Yati yang merupakan penduduk asli setempat sejak rumahnya ditempati datuknya mengaku bahwa sejak dimulainya pengerjaan proyek terowongan, pihaknya kerap merasakan getaran, debu dan bising imbas dari pengerjaan proyek yang bersebelahan dengan rumah warga.
“Kalau dari awal sebelum pengerjaan, harusnya ada yang datang memeriksa. Jadi begitu kita komplain ada pengaduan, kita tidak dipikir mencari keuntungan. Bisa dilihat ini retak. Kalau rumah kayu pada miring kebanyakan, tidur itu bergetar,” ujar Yati.
Dijelaskan Yati, kejadian retakan ini bukan baru terjadi malam kemarin. Melainkan retakan ini sudah terjadi jauh-jauh hari. Kondisinya semakin diperparah dengan timbulnya retakan baru, saat puncak pengujian beban di terowongan segmen Jalan Kakap di malam itu, Rabu 15 Oktober 2025.
“Kan kelihatan retakan baru, retakan lama kelihatan. Malah Babinsa bilang retakannya lama. Padahal kelihatan retakannya ini lama atau baru,” terang Yati.
Dengan adanya kerusakan ini, warga telah melaporkannya ke Kelurahan dan Dinas PUPR Samarinda, namun tak kunjung ada tindak lanjut.
“Tadi dijanjikan ganti rugi Rp5 juta. Tapi lihat aja kerusakannya, cukup nggak Rp5 juta? Kalau saya solusinya kalau mau perbaiki ini susah, banyak dan panjang. Solusi saya sih mending pembebasan lahan, asal sesuai,” tegas Yati.
Menurutnya, jika ingin dilakukan pembebasan lahan, harus ganti untung bukan ganti rugi dan disesuaikan dengan harga saat ini.
“Disesuaikan aja dengan lebar rumah kondisi rumah. Saya kalau dikasih rendah nggak mau. Rumah saja sekarang 400 lebih yang biasa biasa aja 2 kamar. Rumah saya ini 9 kamar 2 tingkat. Letaknya juga strategis,” terangnya.

Penolakan serupa datang dari warga terdampak lainnya, Risma, 29 tahun, mendesak agar pengerjaan terowongan dihentikan sementara dan fokus pada perbaikan dampak yang terjadi.
“Kita minta dampak-dampak yang ada ini diperbaiki seperti drainase nya di atas kan?, nggak sesuai jalur. Makanya tanah tanah ini longsor,” kata Risma.
Getaran ini kerap dirasakan Risma dan warga lainnya ketika truk semen curah maupun mobil proyek lainnya masuk untuk melakukan pengerjaan di terowongan Samarinda segmen Jalan Kakap ini.

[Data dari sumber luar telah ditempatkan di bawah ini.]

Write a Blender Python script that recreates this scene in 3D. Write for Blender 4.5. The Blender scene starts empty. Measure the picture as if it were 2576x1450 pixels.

“Setiap hari itu getar karena mobil masuk, di rumah itu getar. Nah waktu malam itu betul-betul seperti gempa, makanya kami marah,” cetus Risma.
Selama proses pengerjaan ini berlangsung, terjadi retakan pada bagian depan rumah dan lantai bawah dapur, bahkan fondasi dapurnya jadi terturun
“Keretakan itu terjadi sejak awal proyek pas ada buldozer itu naik. Memang awalnya retakan kecil aja, cuman lama-lama makin besar. Kemudian renggang di pintu kayu,” jelas Risma.
Dia tegas menolak tawaran uang ganti rugi senilai Rp 5 juta. Menurutnya, jumlah itu tidak sebanding dengan kerusakan dan biaya yang harus dikeluarkan untuk perbaikan.
“Kalau ganti rugi hanya Rp 5 juta nggak cukup, nggak akan kami terima. Ngangkat barang ke atas aja mahal. Kami nggak akan terima apapun,” tegas dia.
Bagi Risma, solusi yang paling utama bukanlah uang, melainkan perbaikan infrastruktur yang permanen demi menjamin keselamatan dan kenyamanan mereka di masa depan.
“Kita penginnya drainase-nya dibetulkan, kemudian dibikinkan turap supaya tidak getaran. Kalau ada turap menghambat pergerakan tanah. Kita cuman minta itu saja, kita nggak perlu dikasih uang. Mereka aja yang perbaiki,” demikian Risma.